The Lufthansa Group is required to report on its taxonomy-eligible and taxonomy-aligned economic activities. Its carbon reduction pathway highlights that acquiring next-generation aircraft leads to an increase in taxonomy-eligible and potentially taxonomy-aligned capital expenditures (CapEx). Accordingly, its fleet renewal plans, described under the four-pillar strategy and the measures planned in this regard, can have a direct impact on taxonomy metrics. For Activity 6.19 Passenger and Freight Air Transport under Environmental Objective 1 – Climate change mitigation, the Lufthansa Group reports EUR 3,912m in taxonomy-eligible capital expenditure, representing 86% of total capital expenditure. Of the Lufthansa Group’s total capital expenditure, 0% is taxonomy-aligned within Activity 6.19. This is because the EU Taxonomy requirements go beyond those of the European regulation referenced in Annex C. Assuming that the requirements of the EU Taxonomy are equivalent to those of the European regulation referenced in Annex C, the Lufthansa Group considers that 62% of its capital expenditure is taxonomy-aligned. A CapEx plan relating to this capital expenditure is not disclosed in the taxonomy report, but full details on CapEx, OpEx and revenue are provided ↗ Applicability and disclosures in accordance with EU Taxonomy Regulation (EU) 2020/852 – 6.19 Passenger and Freight Air Transport.

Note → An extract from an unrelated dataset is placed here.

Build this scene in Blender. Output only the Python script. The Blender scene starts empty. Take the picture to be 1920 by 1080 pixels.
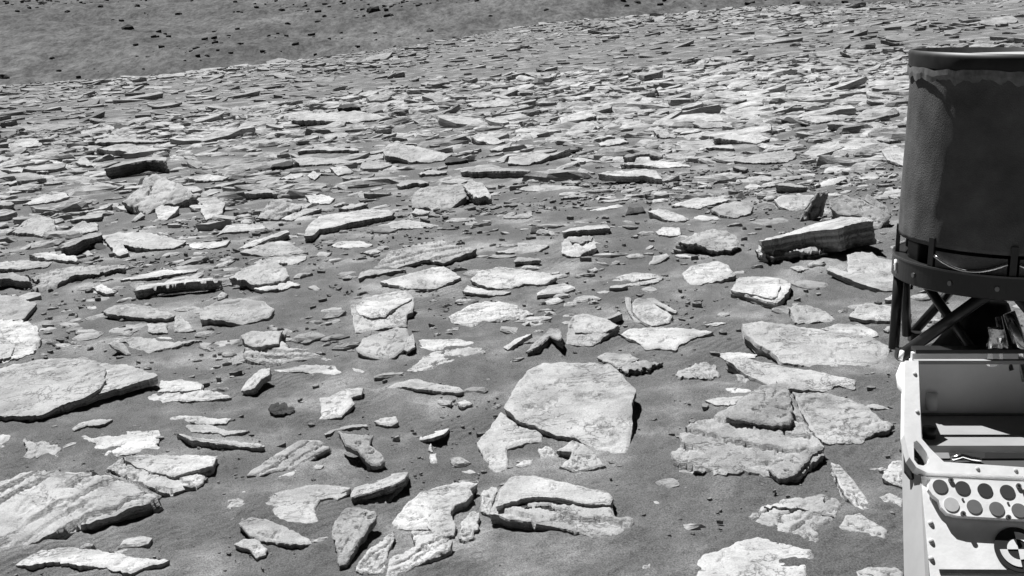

The Lufthansa Group is an aviation company that generates revenue primarily from passenger and freight transport. For this reason aircraft are its most valuable assets. Currently, its transport services rely on fossil-based fuel, which results in greenhouse gas (GHG) emissions. This means that both the purchase and operation of the aircraft contribute to GHG emissions. Measures such as fleet renewal, however, lead to an overall reduction in GHG emissions from operations. Additionally, the use of SAF, for example from biogenic residuals, further lowers embedded GHG emissions. GHG emissions in transport services will also be significantly reduced by new conventional propulsion technologies, which offer substantially improved fuel efficiency over previous generations. The Lufthansa Group is closely monitoring developments in alternative propulsion technologies, including electric, hybrid-electric, and hydrogen-powered solutions for short-haul flights through its Aircraft Evaluation and Market Intelligence teams. These technologies are not yet market-ready.
The Lufthansa Group is not exempt from the EU’s Paris aligned benchmarks.
The Lufthansa Group’s Climate Transition Plan is closely linked to financial planning. Fleet renewal plays a critical role in the Lufthansa Group’s climate strategy and requires substantial capital expenditure every year. The level of fuel efficiency gains and GHG emission reductions depends on investment levels and the availability of new aircraft. A continuous exchange takes place between the Corporate Responsibility team and the Fleet Renewal department to coordinate these efforts.
The Transition Plan was developed alongside the corporate strategy and was presented and approved in a special meeting of the Executive Board.
Measures aimed at improving fuel efficiency, and thereby reducing specific GHG emissions, are being implemented on an ongoing basis. Their progress and effectiveness are monitored by a designated contact from flight operations, who directly informs the Corporate Responsibility department responsible for the Transition Plan. Carbon intensity (SBTi KPI) is tracked annually and is discussed later in this section. While the current Transition Plan primarily focuses on flight operations, efforts are also being made to decarbonise ground operations. Implementation, such as strategic planning for vehicle fleet electrification, is overseen by the Infrastructure department.
ESRS 2 GOV-3 – Integration of sustainability-related performance in incentive schemes
The emission reduction targets of the Lufthansa Group are an integral part of the corporate strategy and are regularly taken into account as part of the multi-year variable remuneration (“Long Term Incentive”, LTI) for the members of the Executive Board of Deutsche Lufthansa AG.
The Supervisory Board has set the reduction of specific CO2 emissions as a core focus for the strategic goals and sustainability targets within the long-term variable remuneration for the 2024 financial year (LTI 2024). This was derived from the current corporate strategy, according to which the reduction targets for GHG emissions are based on the indicator grammes of CO2 per revenue tonne-kilometre transported, in line with the target system for the validated SBTi targets. This environmental objective has a weighting of 20% in the assessment of the level of target achievement for the LTI 2024.